* BEGIN DATA FOR THIS EXERCISE *

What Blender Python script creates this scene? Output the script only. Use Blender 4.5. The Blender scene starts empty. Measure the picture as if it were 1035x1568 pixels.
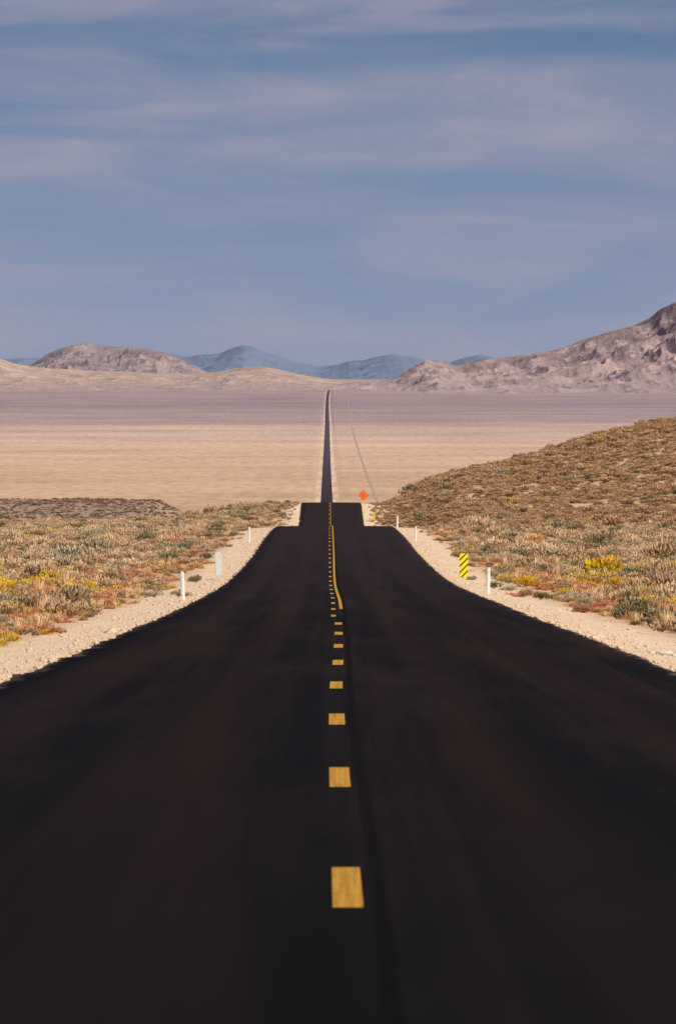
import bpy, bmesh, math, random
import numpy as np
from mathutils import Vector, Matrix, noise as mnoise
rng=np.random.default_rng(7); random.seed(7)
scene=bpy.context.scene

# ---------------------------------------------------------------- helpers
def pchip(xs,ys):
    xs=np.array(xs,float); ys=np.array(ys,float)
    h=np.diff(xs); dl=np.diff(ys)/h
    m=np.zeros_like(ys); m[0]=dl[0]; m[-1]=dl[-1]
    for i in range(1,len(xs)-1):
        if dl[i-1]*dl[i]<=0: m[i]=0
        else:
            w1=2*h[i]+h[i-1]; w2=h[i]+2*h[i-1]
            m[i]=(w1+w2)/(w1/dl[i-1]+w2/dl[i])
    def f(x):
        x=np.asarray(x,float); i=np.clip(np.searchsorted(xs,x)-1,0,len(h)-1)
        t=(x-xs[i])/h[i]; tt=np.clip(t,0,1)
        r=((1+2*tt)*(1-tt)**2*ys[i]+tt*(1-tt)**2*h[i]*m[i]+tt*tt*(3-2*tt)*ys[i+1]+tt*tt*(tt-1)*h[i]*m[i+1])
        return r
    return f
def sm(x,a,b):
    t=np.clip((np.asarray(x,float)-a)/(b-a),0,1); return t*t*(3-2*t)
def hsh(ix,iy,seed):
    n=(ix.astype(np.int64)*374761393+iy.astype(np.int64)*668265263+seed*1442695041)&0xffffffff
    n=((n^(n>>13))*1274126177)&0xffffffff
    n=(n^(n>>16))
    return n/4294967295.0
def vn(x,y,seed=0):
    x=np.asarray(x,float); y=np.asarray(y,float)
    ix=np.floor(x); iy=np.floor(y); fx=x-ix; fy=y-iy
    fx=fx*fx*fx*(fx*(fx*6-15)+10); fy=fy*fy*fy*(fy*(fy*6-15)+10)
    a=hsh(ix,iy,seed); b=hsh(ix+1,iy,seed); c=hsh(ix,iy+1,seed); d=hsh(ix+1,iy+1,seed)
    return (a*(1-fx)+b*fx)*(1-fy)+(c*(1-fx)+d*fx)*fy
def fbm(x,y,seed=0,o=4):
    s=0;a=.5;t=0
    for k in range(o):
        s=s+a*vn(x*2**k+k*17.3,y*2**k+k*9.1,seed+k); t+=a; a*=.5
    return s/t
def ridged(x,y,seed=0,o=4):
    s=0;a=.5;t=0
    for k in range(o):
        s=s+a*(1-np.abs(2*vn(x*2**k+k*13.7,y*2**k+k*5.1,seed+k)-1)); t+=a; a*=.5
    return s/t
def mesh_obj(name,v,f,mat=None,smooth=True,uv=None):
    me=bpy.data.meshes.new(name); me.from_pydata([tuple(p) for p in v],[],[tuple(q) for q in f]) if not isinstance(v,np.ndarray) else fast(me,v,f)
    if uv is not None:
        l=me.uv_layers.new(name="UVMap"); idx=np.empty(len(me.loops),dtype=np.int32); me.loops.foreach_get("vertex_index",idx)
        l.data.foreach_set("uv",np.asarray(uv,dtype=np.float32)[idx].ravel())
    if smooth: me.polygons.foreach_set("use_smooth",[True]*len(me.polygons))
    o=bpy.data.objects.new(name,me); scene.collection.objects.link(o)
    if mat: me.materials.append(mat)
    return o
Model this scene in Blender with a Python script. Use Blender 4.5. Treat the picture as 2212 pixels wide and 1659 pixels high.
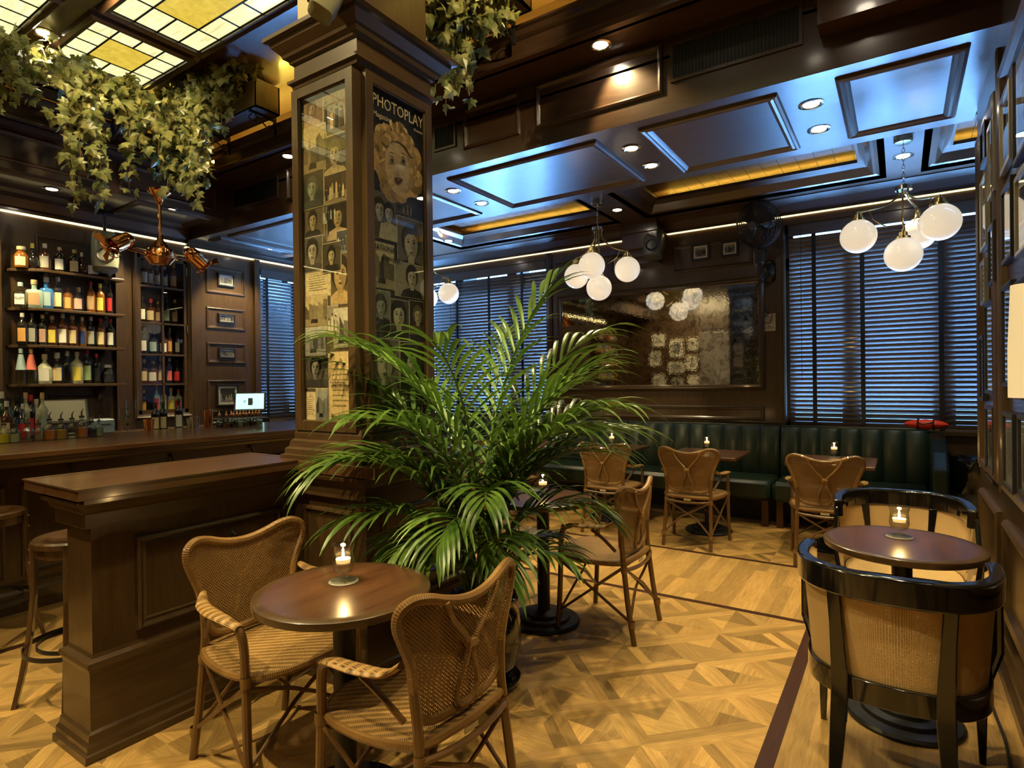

* END DATA FOR THIS EXERCISE *

# WRITTEN REQUEST
Leave out the pictures and repeat exactly the lines from the start of the material through the line that contains "scene=bpy.context.scene", both included.

# RIGHT ANSWER
What Blender Python script creates this scene? Output the script only. Use Blender 4.5. The Blender scene starts empty. Measure the picture as if it were 1035x1568 pixels.
import bpy, bmesh, math, random
import numpy as np
from mathutils import Vector, Matrix, noise as mnoise
rng=np.random.default_rng(7); random.seed(7)
scene=bpy.context.scene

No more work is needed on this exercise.